I never knew I was capable of producing so many tears, but it doesn’t mean I’ve lost hope. I choose to be optimistic. I save stories I read online about pets reunited with their families, months, even years later. I am so happy for them. As tired and sad as I am about the loss of our dog, life moves forward and it’s important to continue to seek out things that make you happy and it’s important for us to show our children that tragic things happen, but they don’t break us. We move through them. We can continue to live our lives and feel the ebb and flow of our feelings and search for our dog.
And before I conclude this very long post, I want to add what to do if you find a pet. Remember, pets are property and it is illegal to keep a found pet. If you find a lost pet you need to actively try and reunite it with its owner.
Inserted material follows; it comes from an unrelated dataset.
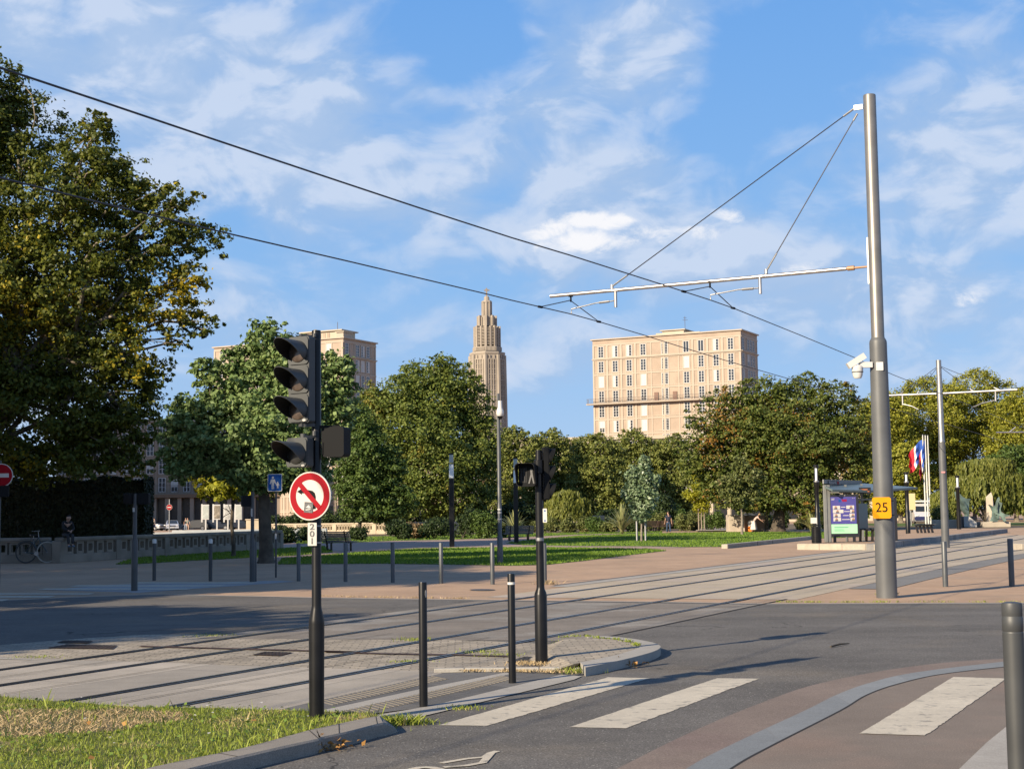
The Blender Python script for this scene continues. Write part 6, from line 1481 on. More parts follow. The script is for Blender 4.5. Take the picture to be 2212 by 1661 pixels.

This means taking it to a vet or shelter to get it scanned for a microchip and posting on the sites I mentioned above. If someone claims to be the owner of the pet you found, ask to meet them at a vet or shelter so a professional can verify the animal’s microchip. If that’s not possible, ask the owner to show you photos of them with the dog. There are some shady people out there, especially when it comes to breed-specific dogs like pugs, etc.
I saved the photos for the end in case you wanted to copy and paste this what-to-do list and not have to print out photos of my missing dog. J You’re welcome. You may not want to share about the books I write, or the books I make or the writing classes I teach, but I do hope you share this particular information far and wide so that people know exactly what to do should their pet ever go missing. I wish I’d had this list six months ago.
Feel free to add ideas in the comments section.
Oh, Jennifer, this breaks my heart! You’ve done so much to find your beautiful dog, and I hope all your efforts pay off. If it’s any consolation, I have a dear friend whose skittish cat was missing for almost a year and was eventually found. Thank you so much for putting together this amazing list. I’ll share it wherever I can and ask others to share.
What a great resource! Beautifully written.